Today, July 2, Prime Minister of Moldova Maia Sandu is on an official visit to Bucharest. This is Sandu’s first external visit after the busy weeks of taking office. President of Romania, Klaus Iohannis, says it is very important and symbolic that the first visit of Prime Minister Maia Sandu and the Government of Chisinau takes place in Bucharest.



During the meeting, Klaus Iohannis said that Chisinau officials will have all his support, as well as Romania, in the commitment of the new coalition on the European path.

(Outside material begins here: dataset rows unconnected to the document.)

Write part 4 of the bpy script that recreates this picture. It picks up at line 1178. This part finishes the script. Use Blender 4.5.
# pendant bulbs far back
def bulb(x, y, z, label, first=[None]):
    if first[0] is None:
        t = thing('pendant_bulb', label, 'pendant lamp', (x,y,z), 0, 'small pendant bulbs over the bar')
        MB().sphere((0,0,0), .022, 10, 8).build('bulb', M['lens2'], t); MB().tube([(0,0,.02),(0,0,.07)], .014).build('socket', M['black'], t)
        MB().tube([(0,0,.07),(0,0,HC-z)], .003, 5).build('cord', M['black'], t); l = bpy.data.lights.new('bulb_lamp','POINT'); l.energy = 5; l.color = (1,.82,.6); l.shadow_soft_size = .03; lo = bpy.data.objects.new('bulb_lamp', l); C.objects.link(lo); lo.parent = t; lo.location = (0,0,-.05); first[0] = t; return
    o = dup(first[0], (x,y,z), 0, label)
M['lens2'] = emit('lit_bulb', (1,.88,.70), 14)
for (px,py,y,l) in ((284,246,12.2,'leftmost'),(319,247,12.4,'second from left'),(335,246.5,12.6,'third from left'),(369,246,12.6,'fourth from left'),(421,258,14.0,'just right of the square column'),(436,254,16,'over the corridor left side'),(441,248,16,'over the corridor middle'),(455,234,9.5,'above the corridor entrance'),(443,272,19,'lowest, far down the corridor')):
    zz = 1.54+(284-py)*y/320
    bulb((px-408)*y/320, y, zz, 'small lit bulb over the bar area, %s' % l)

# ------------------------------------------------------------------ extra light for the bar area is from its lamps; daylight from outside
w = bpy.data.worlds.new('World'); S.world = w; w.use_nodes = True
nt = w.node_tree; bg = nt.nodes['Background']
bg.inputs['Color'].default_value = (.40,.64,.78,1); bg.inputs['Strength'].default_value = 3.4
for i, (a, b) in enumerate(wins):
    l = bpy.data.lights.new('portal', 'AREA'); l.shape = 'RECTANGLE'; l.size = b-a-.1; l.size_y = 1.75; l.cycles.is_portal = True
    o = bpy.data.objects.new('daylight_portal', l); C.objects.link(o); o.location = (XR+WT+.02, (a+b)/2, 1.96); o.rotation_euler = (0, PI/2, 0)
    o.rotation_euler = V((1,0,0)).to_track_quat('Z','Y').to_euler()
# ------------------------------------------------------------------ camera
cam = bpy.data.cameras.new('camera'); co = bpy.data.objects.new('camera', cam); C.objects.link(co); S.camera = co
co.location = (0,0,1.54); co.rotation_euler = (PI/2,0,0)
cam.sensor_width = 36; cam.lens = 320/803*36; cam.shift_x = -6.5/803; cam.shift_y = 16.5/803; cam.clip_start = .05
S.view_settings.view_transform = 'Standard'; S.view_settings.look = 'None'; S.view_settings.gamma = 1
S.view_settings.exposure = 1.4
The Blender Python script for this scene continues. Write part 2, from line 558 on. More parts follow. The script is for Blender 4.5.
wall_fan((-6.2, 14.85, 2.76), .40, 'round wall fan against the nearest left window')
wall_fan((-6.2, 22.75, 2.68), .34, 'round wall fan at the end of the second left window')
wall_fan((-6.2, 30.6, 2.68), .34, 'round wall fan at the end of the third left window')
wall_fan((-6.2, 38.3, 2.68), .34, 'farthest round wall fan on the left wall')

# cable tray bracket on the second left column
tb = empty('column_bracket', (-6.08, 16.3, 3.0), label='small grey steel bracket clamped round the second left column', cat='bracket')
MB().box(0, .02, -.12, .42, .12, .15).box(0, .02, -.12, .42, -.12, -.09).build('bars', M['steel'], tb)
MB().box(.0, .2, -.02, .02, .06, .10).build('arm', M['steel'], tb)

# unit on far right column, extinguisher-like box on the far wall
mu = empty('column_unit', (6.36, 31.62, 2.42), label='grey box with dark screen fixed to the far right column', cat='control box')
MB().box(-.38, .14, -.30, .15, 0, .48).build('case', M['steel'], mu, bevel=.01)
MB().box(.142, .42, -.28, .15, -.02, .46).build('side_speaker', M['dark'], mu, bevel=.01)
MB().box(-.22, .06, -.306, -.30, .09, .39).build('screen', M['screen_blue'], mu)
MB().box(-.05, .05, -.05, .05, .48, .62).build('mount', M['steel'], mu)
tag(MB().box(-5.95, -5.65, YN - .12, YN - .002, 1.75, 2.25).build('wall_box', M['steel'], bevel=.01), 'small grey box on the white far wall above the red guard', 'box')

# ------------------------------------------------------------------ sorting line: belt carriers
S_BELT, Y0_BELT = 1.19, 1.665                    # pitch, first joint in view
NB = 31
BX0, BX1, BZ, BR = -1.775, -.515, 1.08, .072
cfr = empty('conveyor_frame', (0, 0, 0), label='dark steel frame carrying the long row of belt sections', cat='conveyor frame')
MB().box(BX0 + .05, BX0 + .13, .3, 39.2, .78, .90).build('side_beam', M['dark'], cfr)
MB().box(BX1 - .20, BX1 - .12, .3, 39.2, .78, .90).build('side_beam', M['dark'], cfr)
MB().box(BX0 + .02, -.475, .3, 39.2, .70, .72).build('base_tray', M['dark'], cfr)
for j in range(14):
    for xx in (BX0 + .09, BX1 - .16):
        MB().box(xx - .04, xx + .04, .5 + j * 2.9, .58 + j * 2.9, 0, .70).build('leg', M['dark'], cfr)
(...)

“I would like to, once more, thank the Romanian authorities and the Romanian citizens for their disinterested support. I am sure that the new milestones fixed today will further contribute to our collaboration. It is the first official bilateral visit after taking office and convincingly reflects the importance and interest that the new government attaches to special and privileged relations with Romania in the strategic partnership for the European integration of the Republic of Moldova,” declared Maia Sandu.

The Chief Executive of Chisinau, who will be accompanied by the Deputy Prime Minister Andrei Năstase on the official visit to Bucharest, will also meet with representatives of Parliament.

Photo sources:,

Photo sources:,

Photo sources:,


Moreover, Prime Minister Maia Sandu had a meeting with Romanian Prime Minister Viorica Dăncilă, where several topics were discussed, including the energy field, with an emphasis on finalizing the construction and putting into operation of the Iasi-Ungheni-Chisinau gas pipeline.

Photo source: Mediafax

Prime Minister Maia Sandu listed the projects he had been able to discuss with the Romanian Government: completion of the construction and putting into full operation of the Iasi-Chisinau gas pipeline, the importance of interconnections of high voltage power lines, and the construction of the Unirii motorway to Ungheni.

“I furthermore pointed out in the discussions with the Prime Minister and the major relevance granted by Romania to the settlement of the conflict in the Transnistrian region, respecting the territorial integrity of the Republic of Moldova and not affecting its pro-European vector,” Dăncilă declared.

Reminder: The Minister of Foreign Affairs and European Integration of the Republic of Moldova, Nicu Popescu, had a meeting with his counterpart (Teodor Meleșcanu) in Bucharest yesterday.

Minister Popescu stressed that the relationship between the Republic of Moldova and Romania is a special one, including the position of Bucharest on the events in Chisinau in the recent situation of the duality of power.

“We appreciate that Romania was the first state to summon the political forces from Chisinau towards a peaceful transition of power, so Romania has played an important role in bringing the situation to the brink of normality.”